“La stabilizzazione non può passare solo dai concorsi” – Docenti storici a rischio: “Così si distruggono famiglie e scuole”

Migliaia di insegnanti con anni di servizio alle spalle stanno perdendo il lavoro. “Siamo noi che abbiamo tenuto in piedi la scuola per oltre un decennio. Ora veniamo esclusi da un sistema che non riconosce la nostra esperienza.”

Mentre il governo parla di “politiche per la famiglia” e di “opportunità per i giovani”, nella realtà quotidiana delle scuole italiane si consuma una crisi silenziosa ma profonda.
Migliaia di docenti precari, che da anni garantiscono la continuità didattica e suppliscono alle carenze di organico, stanno perdendo il lavoro.

Sono insegnanti che hanno formato generazioni di studenti, spesso spostandosi di città in città, lavorando in condizioni difficili ma con passione e professionalità.
Molti di loro, padri e madri di famiglia, si trovano oggi senza alcuna certezza occupazionale. “Abbiamo servito la scuola pubblica per anni – denunciano – ma ora veniamo esclusi da un sistema di reclutamento che ignora l’esperienza maturata sul campo.
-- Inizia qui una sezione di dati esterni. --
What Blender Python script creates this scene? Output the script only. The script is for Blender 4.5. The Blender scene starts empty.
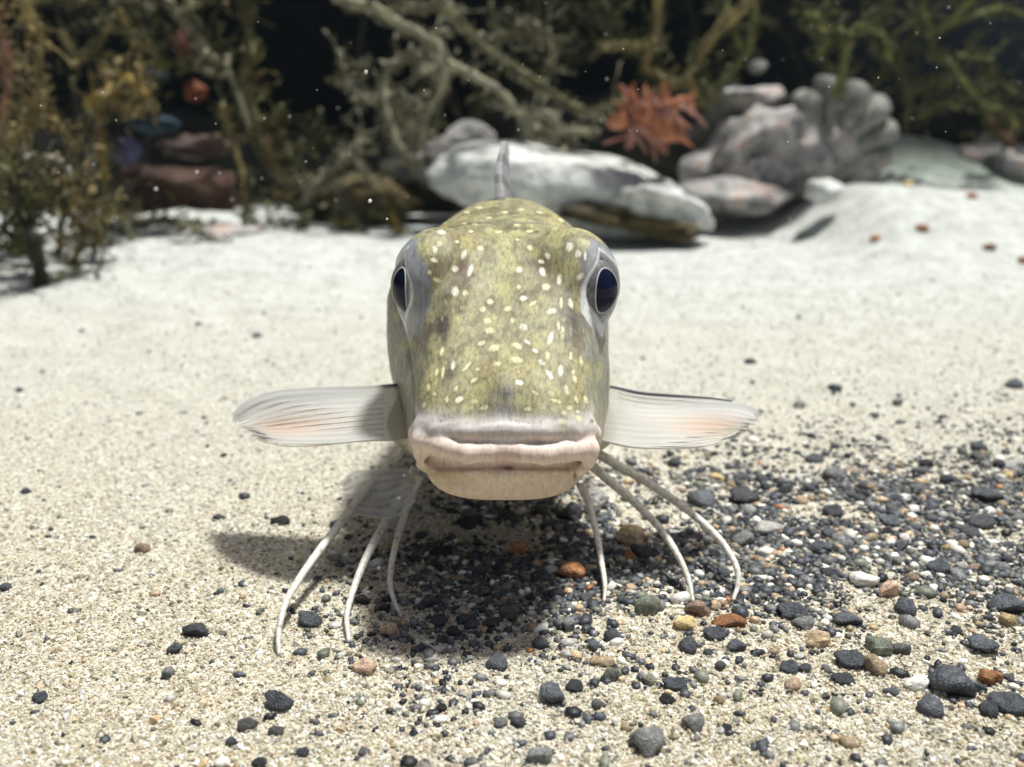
import bpy, bmesh, math, random
import numpy as np
from mathutils import Vector, Matrix, noise as mnoise

random.seed(7)
rng = np.random.default_rng(7)
scene = bpy.context.scene
C = scene.collection
R = math.radians

# ------------------------------------------------------------------ camera, light, exposure
F_PX, W_PX, H_PX, PITCH, CAM_H = 1000.0, 1024, 767, R(18), 0.177
cam_d = bpy.data.cameras.new('camera'); cam = bpy.data.objects.new('camera', cam_d); C.objects.link(cam)
cam.location = (0, 0, CAM_H); cam.rotation_euler = (R(90) - PITCH, 0, 0)
cam_d.sensor_width = 36; cam_d.lens = 36 * F_PX / W_PX
cam_d.clip_start = 0.01; cam_d.clip_end = 100
cam_d.dof.use_dof = True; cam_d.dof.focus_distance = 0.315; cam_d.dof.aperture_fstop = 9.5
scene.camera = cam

LIGHT = Vector((-0.26, -0.17, -1.0)).normalized()          # direction the light travels
SUN_EL = math.asin(-LIGHT.z); SUN_AZ = math.atan2(-LIGHT.x, -LIGHT.y)
world = bpy.data.worlds.new('World'); scene.world = world; world.use_nodes = True
wn = world.node_tree.nodes; wl = world.node_tree.links
sky = wn.new('ShaderNodeTexSky'); sky.sky_type = 'NISHITA'; sky.sun_disc = False
sky.sun_elevation = SUN_EL; sky.sun_rotation = SUN_AZ
wl.new(sky.outputs[0], wn['Background'].inputs[0]); sky.air_density = .6; sky.dust_density = 4; sky.ozone_density = .3
wn['Background'].inputs[1].default_value = 0.066
sun_d = bpy.data.lights.new('sun', 'SUN'); sun_d.energy = 4.6; sun_d.angle = R(6); sun_d.color = (0.985, 1, 0.965)
sun = bpy.data.objects.new('sun', sun_d); C.objects.link(sun)
sun.rotation_euler = LIGHT.to_track_quat('-Z', 'Y').to_euler(); sun.location = (0.6, 0.7, 2.5)
vs = scene.view_settings
vs.view_transform = 'Standard'; vs.look = 'None'; vs.gamma = 1; vs.use_curve_mapping = False
vs.exposure = 0.29
scene.render.resolution_x = W_PX; scene.render.resolution_y = H_PX

# ------------------------------------------------------------------ helpers
SP, CP = math.sin(PITCH), math.cos(PITCH)
def at(px, py, Y):
    """the point of the place seen at a pixel, at distance Y"""
    dx = (px - 512) / F_PX; dy = (383.5 - py) / F_PX
    d = Vector((dx, dy * SP + CP, dy * CP - SP))
    return Vector((0, 0, CAM_H)) + d * (Y / d.y)
def ground_at(px, py, z=0.0):
    dx = (px - 512) / F_PX; dy = (383.5 - py) / F_PX
    d = Vector((dx, dy * SP + CP, dy * CP - SP))
    return Vector((0, 0, CAM_H)) + d * ((z - CAM_H) / d.z)
def project(P):
    """pixel coordinates of an array of points"""
    x, y, z = P[:, 0], P[:, 1], P[:, 2] - CAM_H
    zc = y * CP - z * SP; up = y * SP + z * CP
    return 512 + F_PX * x / zc, 383.5 - F_PX * up / zc

def tag(o, label=None, cat=None, group=None, kind=None):
    if label: o['label'] = label
    if cat: o['category'] = cat
    if group: o['group'] = group
    if kind: o['kind'] = kind
    return o
def link(name, me, mats=None, parent=None):
    o = bpy.data.objects.new(name, me); C.objects.link(o)
    if mats is not None:
        for m in (mats if isinstance(mats, (list, tuple)) else [mats]): me.materials.append(m)
    if parent is not None:
        o.parent = parent
        o.matrix_parent_inverse = Matrix.Translation(-parent.location)
    return o
def thing(name, loc, label, cat, group=None):
    o = bpy.data.objects.new(name, None); C.objects.link(o); o.location = loc
    o.empty_display_size = 0.02
    return tag(o, label, cat, group)
def mesh_np(name, V, Fq, smooth=True):
    """mesh from arrays: V (n,3), Fq (m,k) all faces of k corners"""
    V = np.asarray(V, np.float32); Fq = np.asarray(Fq, np.int32)
    me = bpy.data.meshes.new(name)
    k = Fq.shape[1]
    me.vertices.add(len(V)); me.vertices.foreach_set('co', V.ravel())
    me.loops.add(Fq.size); me.loops.foreach_set('vertex_index', Fq.ravel())
    me.polygons.add(len(Fq))
    me.polygons.foreach_set('loop_start', np.arange(0, Fq.size, k, dtype=np.int32))
    me.polygons.foreach_set('loop_total', np.full(len(Fq), k, np.int32))
    me.update(calc_edges=True); me.validate()
    me.polygons.foreach_set('use_smooth', np.full(len(me.polygons), smooth))
    return me
def set_col(me, name, col):
    a = me.attributes.new(name, 'FLOAT_COLOR', 'POINT')
    c = np.ones((len(me.vertices), 4), np.float32); c[:, :3] = col
    a.data.foreach_set('color', c.ravel())

class MB:
    """collects tubes, leaves and grids for one mesh"""
    def __init__(s): s.v = []; s.f = []
    def tube(s, pts, rad, n=6, cap=True, wob=0.0):
        pts = [Vector(p) for p in pts]; b = len(s.v); m = len(pts)
        t0 = (pts[1] - pts[0]).normalized()
        u = t0.orthogonal().normalized()
        for i, p in enumerate(pts):
            t = (pts[min(i + 1, m - 1)] - pts[max(i - 1, 0)])
            t = t.normalized() if t.length > 1e-9 else t0
            u = (u - t * u.dot(t)).normalized(); w = t.cross(u)
            r = rad[i] if hasattr(rad, '__len__') else rad
            for k in range(n):
                a = 2 * math.pi * k / n
                rr = r * (1 + wob * random.uniform(-1, 1))
                s.v.append(p + (u * math.cos(a) + w * math.sin(a)) * rr)
        for i in range(m - 1):
            for k in range(n):
                k2 = (k + 1) % n
                s.f.append((b + i * n + k, b + i * n + k2, b + (i + 1) * n + k2, b + (i + 1) * n + k))
        if cap:
            s.f.append(tuple(b + k for k in reversed(range(n))))
            s.f.append(tuple(b + (m - 1) * n + k for k in range(n)))
    def leaf(s, base, d, L, wd, nrm):
        side = d.cross(nrm).normalized(); b = len(s.v)
        s.v += [base, base + d * L * .45 + side * wd + nrm * L * .08, base + d * L + nrm * L * .02,
                base + d * L * .45 - side * wd + nrm * L * .08, base + d * L * .5 + nrm * L * .2]
        s.f += [(b, b + 1, b + 4), (b + 1, b + 2, b + 4), (b + 2, b + 3, b + 4), (b + 3, b, b + 4)]
    def mesh(s, name, smooth=True):
        me = bpy.data.meshes.new(name); me.from_pydata([tuple(v) for v in s.v], [], s.f)
        me.polygons.foreach_set('use_smooth', np.full(len(me.polygons), smooth)); me.update()
        return me
    def build(s, name, mat, parent=None, smooth=True):
        return link(name, s.mesh(name, smooth), mat, parent)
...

È questa la politica per la famiglia di cui parla il governo? Togliere il lavoro a chi ha sostenuto i propri figli grazie a uno stipendio precario?”

I concorsi ordinari, così come strutturati oggi, non rappresentano una soluzione al precariato: al contrario, rischiano di penalizzare chi ha già dimostrato di saper insegnare. Le prove nozionistiche non misurano la qualità dell’insegnamento, né il valore umano e professionale accumulato in anni di servizio.

Secondo molti docenti, la vera riforma dovrebbe basarsi sul riconoscimento degli anni di servizio e sull’utilizzo delle graduatorie GPS (Graduatorie Provinciali per le Supplenze), già in possesso del Ministero.
“Basterebbe scorrere le graduatorie – spiegano – e procedere con immissioni in ruolo e un anno di prova con valore abilitante. Un percorso trasparente, meritocratico e rispettoso di chi lavora nella scuola da tempo.”

Stabilizzare i precari storici non significa favorire qualcuno, ma ristabilire equità e riconoscere il contributo di chi ha tenuto in piedi la scuola pubblica per decenni.
Inoltre, si tratta di una misura di sostegno concreto alle famiglie e ai giovani: perché se un genitore perde il lavoro, si spezza un equilibrio, si indebolisce la comunità scolastica e ne risentono anche gli studenti.

“Una politica per la famiglia e per i giovani deve partire da qui – conclude la nota – dal garantire sicurezza a chi la scuola la vive e la fa funzionare ogni giorno. Perché quando un insegnante perde il lavoro, non perde solo lui: crolla un pezzo della scuola italiana.”